Johnson noted in some of his papers the agony and trauma he experienced while writing these lyrics. The reckoning with the pain and suffering of his people struggling in an unjust and racist society was overwhelming. Yet, through faith, hope, love and tears for his determined people and a belief that America would eventually keep her promises, he penned these words found in the three stanzas of Lift Every Voice and Sing.
Also, Johnson later shared his feelings of reward for seemingly a job well done after the presentations in this manner: “Shortly afterwards, my brother and I moved from Jacksonville to New York and the song passed out of our minds”, he writes. But the school children of Jacksonville kept singing it, they went off to other schools and sang it, they became teachers and taught it to other children. Within twenty years, it was being sung all over the South and in some other parts of the country…The lines of this song repay me in an elation, almost of exquisite anguish, whenever I hear them being sung by Negro children.”

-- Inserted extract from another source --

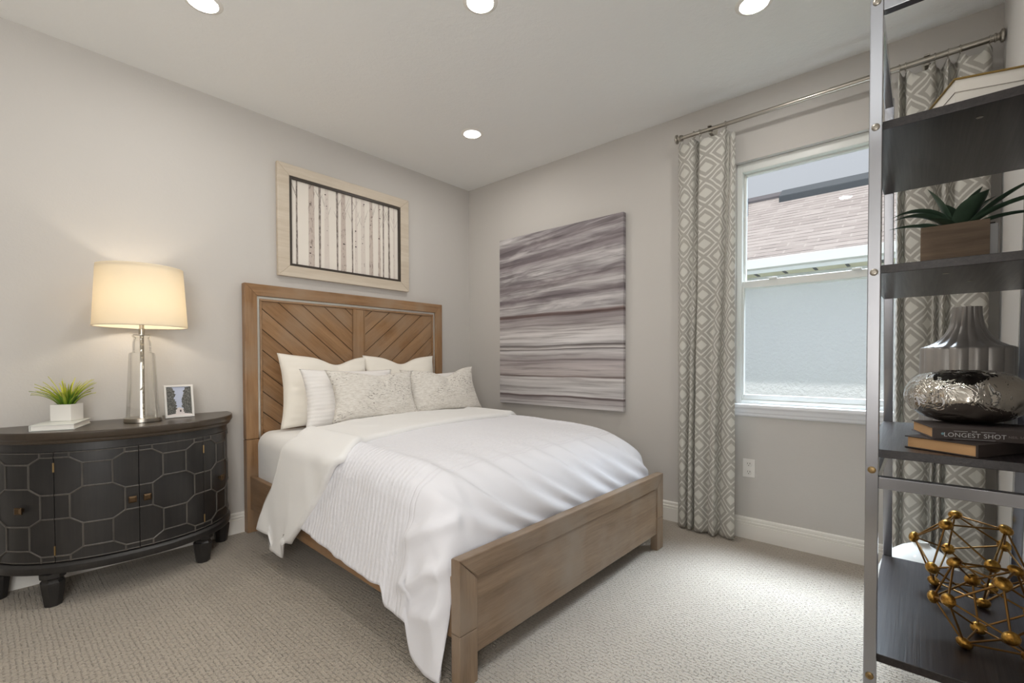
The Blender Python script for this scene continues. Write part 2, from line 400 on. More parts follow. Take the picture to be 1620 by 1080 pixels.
m = MB(); yb = YC - .12
m.box(V0, V0 + .05, yb, yb + .06, VB, VT).box(V1 - .05, V1, yb, yb + .06, VB, VT).box(V0 + .05, V1 - .05, yb, yb + .06, VB, VB + .05).box(V0 + .05, V1 - .05, yb, yb + .06, VT - .05, VT).box(V0 + .05, V1 - .05, yb, yb + .06, 1.43, 1.47)
w2 = struct(m.build('added_window', M_VINYL, bevel=.003, loc=((V0 + V1) / 2, YC - .07, VB)), 'made-up white window behind the camera, added for fill light')
MB().box(V0 + .05, V1 - .05, yb + .028, yb + .032, VB + .05, VT - .05).build('pane', M_PANE, w2)

# recessed ceiling lights
def downlight(x, y, label):
    t = thing('downlight', label, 'ceiling light', (x, y, H), 'recessed downlights in the ceiling')
    MB().lathe([(.058, -.002), (.061, -.006), (.074, -.004), (.080, 0)], (x, y, H), 40, cap=False).build('trim_ring', M_TRIM, t, smooth=60)
    MB().lathe([(.0005, -.0015), (.0585, -.0015), (.0585, -.0005), (.0005, -.0005)], (x, y, H), 40).build('lens', M_CANLENS, t, smooth=30)
    l = bpy.data.lights.new('downlight_bulb', 'AREA'); l.shape = 'DISK'; l.size = .112; l.energy = CAN_POWER; l.color = (1, .97, .93)
    o = bpy.data.objects.new('downlight_bulb', l); C.collection.objects.link(o); o.parent = t; o.location = (0, 0, -.004)
    return t
downlight(-.771, -.854, 'round recessed downlight nearest the room corner')
downlight(-2.437, -.828, 'round recessed downlight above the black cabinet, cut by the photo top')
downlight(-1.60, -1.773, 'round recessed downlight over the middle of the bed')
downlight(-.762, -2.707, 'round recessed downlight nearest the window and shelf')
downlight(-2.437, -2.707, 'round recessed downlight above the camera, out of the picture')

# outlet
t = thing('wall_outlet', 'white double socket outlet on the wall below the window', 'outlet', (0, -2.505, .437))
MB().box(-.006, 0, -2.540, -2.470, .380, .494).build('cover_plate', M_WHITE, t, bevel=.003)
for zz in (.412, .462):
    m = MB(); m.lathe([(.0005, -.0085), (.0155, -.0085), (.017, -.006)], (0, -2.505, zz), 20, axis='x')
    r = m.build('receptacle', M_WHITE, t, smooth=40)
    k = MB(); k.box(-.0089, -.0084, -2.513, -2.510, zz, zz + .009).box(-.0089, -.0084, -2.500, -2.4975, zz, zz + .008).box(-.0089, -.0084, -2.507, -2.503, zz - .010, zz - .005)
    k.build('slot', M_DARKGAP, r)

# ------------------------------------------------------------------ bed
def clip(poly, a, b, c):   # keep a*x+b*z<=c
    out = []
    for i in range(len(poly)):
        p, q = poly[i], poly[(i + 1) % len(poly)]; dp = a * p[0] + b * p[1] - c; dq = a * q[0] + b * q[1] - c
        if dp <= 0: out.append(p)
        if dp * dq < 0:
            k = dp / (dp - dq); out.append((p[0] + k * (q[0] - p[0]), p[1] + k * (q[1] - p[1])))
    return out
bed = thing('bed', 'brown oak bed with chevron headboard and silver inlay', 'bed', (-1.245, -1.1, 0))
HX0, HX1, HT, HY = -2.018, -.392, 1.606, -.062
hb = MB(); hb.box(HX0 + .05, HX1 - .05, -.035, -.012, .25, HT - .05)
hb = hb.build('headboard', WX, bed)
fw = .076
m = MB(); m.prism([(HX0, HT), (HX1, HT), (HX1 - fw, HT - fw), (HX0 + fw, HT - fw)], -.012, HY, 'y'); m.build('top_rail', WX, hb, bevel=.0035)
for s in (0, 1):
    a, b = (HX0, HX0 + fw) if s == 0 else (HX1, HX1 - fw)
    m = MB(); m.prism([(a, .602), (a, HT), (b, HT - fw), (b, .602)], -.012, HY, 'y'); m.build('post', WZ, hb, bevel=.0035)
    m = MB(); m.prism([(a, 0), (a, .599), (b, .599), (b, 0)], -.012, HY - .004, 'y'); m.build('post', WZ, hb, bevel=.003)
sx0, sx1, sz = HX0 + fw, HX1 - fw, HT - fw; sw = .017
m = MB(); m.box(sx0, sx1, -.05, -.02, sz - sw, sz).box(sx0, sx0 + sw, -.05, -.02, .602, sz - sw).box(sx1 - sw, sx1, -.05, -.02, .602, sz - sw); m.build('silver_inlay', M_SILVER, hb, bevel=.002)
ix0, ix1, iz = sx0 + sw, sx1 - sw, sz - sw
m = MB(); q = .014
m.box(ix0, ix1, -.054, -.02, iz - q, iz).box(ix0, ix0 + q, -.054, -.02, .45, iz - q).box(ix1 - q, ix1, -.054, -.02, .45, iz - q); m.build('inner_moulding', WX, hb, bevel=.003)
CX = -1.209
m = MB(); m.box(CX - .042, CX + .042, -.05, -.02, .45, iz - q).box(CX - .051, CX - .042, -.054, -.02, .45, iz - q).box(CX + .042, CX + .051, -.054, -.02, .45, iz - q); m.build('center_stile', WZ, hb, bevel=.002)
for s in (0, 1):
    x0, x1 = (ix0 + q, CX - .051) if s == 0 else (CX + .051, ix1 - q); z0, z1 = .45, iz - q
    a = math.radians(40); dx, dz = (math.sin(a), math.cos(a)) if s == 0 else (-math.sin(a), math.cos(a))
    m = MB(); pw = .104; c0 = -3.0
    xr = x0 if s == 0 else x1
    for k in range(40):
        lo_, hi_ = c0 + k * pw, c0 + (k + 1) * pw
        P = [(x0, z0), (x1, z0), (x1, z1), (x0, z1)]
        cc = dx * xr + dz * z1
        P = clip(P, dx, dz, cc + hi_ + .5 * pw - .0022); P = clip(P, -dx, -dz, -(cc + lo_ + .5 * pw + .0022)) if len(P) > 2 else P
        if len(P) > 2: m.prism(P, -.022, -.043, 'y')
    m.build('chevron_panel', WCL if s == 0 else WCR, hb, bevel=.002)
    MB().box(x0, x1, -.036, -.02, z0, z1).build('panel_backing', M_DARKGAP, hb)
sh = lambda y: .038 * (y + .06)         # the frame runs very slightly out of square
FY, FT, FX0, FX1 = -2.162, .44, -2.094, -.480
fb = MB().box(FX0 + .03, FX1 - .03, FY + .006, FY + .030, .096, FT - .06).build('footboard', FX, bed, bevel=.002)
m = MB(); m.prism([(FX0, FT), (FX1, FT), (FX1 - .078, FT - .078), (FX0 + .084, FT - .078)], FY + .043, FY, 'y'); m.build('top_rail', FX, fb, bevel=.004)
for s in (0, 1):
    a, b = (FX0, FX0 + .084) if s == 0 else (FX1, FX1 - .078)
    m = MB(); m.prism([(a, .186), (a, FT), (b, FT - abs(b - a)), (b, .186)], FY + .043, FY, 'y'); m.build('post', FZ, fb, bevel=.003)
    m = MB(); m.prism([(a, 0), (a, .1845), (b, .1845), (b, 0)], FY + .043, FY, 'y'); m.build('post', FZ, fb, bevel=.003)
for s in (0, 1):
    xa = HX0 + .02 if s == 0 else HX1 - .05
    P = lambda y, z: [(xa + sh(y), y, z), (xa + .03 + sh(y), y, z)]
    a, b = HY - .002, FY + .045
    v = P(a, .152) + P(a, .366) + P(b, .152) + P(b, .366)
    m = MB(); m.add(v, [(0, 1, 3, 2), (4, 6, 7, 5), (0, 2, 6, 4), (1, 5, 7, 3), (2, 3, 7, 6), (0, 4, 5, 1)]); m.build('side_rail', WY, bed, bevel=.004)
m = MB()
for k in range(9):
    y = -.2 - k * .225; m.box(HX0 + .05 + sh(y), HX1 - .05 + sh(y), y - .04, y + .04, .20, .22)
m.build('slat_base', WX, bed)

def sm(t): t = max(0, min(1, t)); return t * t * (3 - 2 * t)
# mattress in its fitted sheet
m = MB(); L = []
def mat_sec(y, grow=0.):
    grow = -.03 * sm((-.75 - y) / .5)
    x0, x1 = -1.965 + sh(y), -.445 + sh(y); z0, z1, r = .222, .652 + grow, .085
    pts = []
    for cx_, cz_, a0, rr in ((x1 - r, z1 - r, 0, r), (x0 + r, z1 - r, 90, r), (x0 + .04, z0 + .04, 180, .04), (x1 - .04, z0 + .04, 270, .04)):
        for i in range(9):
            a = math.radians(a0 + i * 90 / 8); pts.append((cx_ + rr * math.cos(a), cz_ + rr * math.sin(a)))
    return pts
ys = [-.075, -.078, -.088, -.105, -.13] + [-.2 - .1 * i for i in range(17)] + [-1.85] + [-1.93, -1.955, -1.975, -1.99, -2.0]
for i, y in enumerate(ys):
    e = min(i, len(ys) - 1 - i); gr = ([-.055, -.03, -.015, -.005, 0] if i < 8 else [-.14, -.09, -.055, -.03, -.012])[min(e, 4)]
    row = []
    for (x, z) in mat_sec(y):
        cx_, cz_ = -1.205 + sh(y), .44
        d = math.hypot(x - cx_, z - cz_); x += (x - cx_) / d * gr; z += (z - cz_) / d * gr
        wv = .006 * noise.noise(Vector((x * 9, y * 14, z * 2)))
        row.append((x + wv, y, z + wv * .6))
    L.append(row)
m.grid(L, closed_u=True); n = len(L[0]); m.f += [tuple(range(n)), tuple((len(L) - 1) * n + j for j in range(n))]; m.mi += [0, 0]
tag(m.build('mattress', M_SHEET, smooth=60, loc=(-1.245, -1.1, .222)), 'mattress in a white fitted sheet on the oak bed', 'mattress')

# duvet ----------------------------------------------------------
def lerp(a, b, t): return a + (b - a) * t
def interp(pts, x):
    if x <= pts[0][0]: return pts[0][1]
    for (a, fa), (b, fb_) in zip(pts, pts[1:]):
        if x <= b:
            t = (x - a) / (b - a); t = t * t * (3 - 2 * t) if False else t; return lerp(fa, fb_, t)
    return pts[-1][1]
def sm(t): t = max(0, min(1, t)); return t * t * (3 - 2 * t)
def section(xl, xr, ztop, heml, hemr, flare=.075, n=(30, 14, 64, 12, 10), rad=.15):
    """points of one cross section from left hem over the top to the right hem, with running length"""
    r = min(rad, max(.04, (ztop - heml) * .6)); rx = .16; P = []
    for i in range(n[0]):
        t = i / n[0]; P.append((lerp(xl - flare, xl - .02, t ** .9), lerp(heml, ztop - r, t), 'L'))
    for i in range(n[1]):
        a = PI - i / n[1] * PI / 2; P.append((xl - .02 + rx + rx * math.cos(a), ztop - r + r * math.sin(a), 'L' if i < 5 else 'T'))
    x0, x1 = xl - .02 + rx, xr + .02 - rx
    for i in range(n[2] + 1):
        t = i / n[2]; P.append((lerp(x0, x1, t), ztop + .014 * math.sin(PI * t) - .012, 'T'))
    for i in range(1, n[3] + 1):
        a = PI / 2 - i / n[3] * PI / 2; P.append((x1 + rx * math.cos(a), ztop - r + r * math.sin(a), 'T' if i < 7 else 'R'))
    for i in range(1, n[4] + 1):
        t = i / n[4]; P.append((lerp(xr + .02, xr + .06, t), lerp(ztop - r, hemr, t), 'R'))
    return P
FPp = [(-.80, .705), (-1.0, .71), (-1.25, .715), (-1.45, .708), (-1.6, .704), (-1.75, .694), (-1.87, .675), (-1.96, .642), (-2.02, .598), (-2.062, .545), (-2.086, .49), (-2.097, .44), (-2.10, .40), (-2.10, .372)]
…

In 1919, the NAACP proclaimed this cherished song as the Negro National Anthem. (This was a full 12 years before the Star-Spangled Banner was adopted as the national anthem under President Herbert Hoover). It became a part of the African American worship tradition and was included in white church hymnals as well. It was a very loving faith-based song recognizing the Black struggle and painful history, but it showed courage, hope, resilience, and perseverance as well.
It has become a “pillar of African American culture” and is relevant today.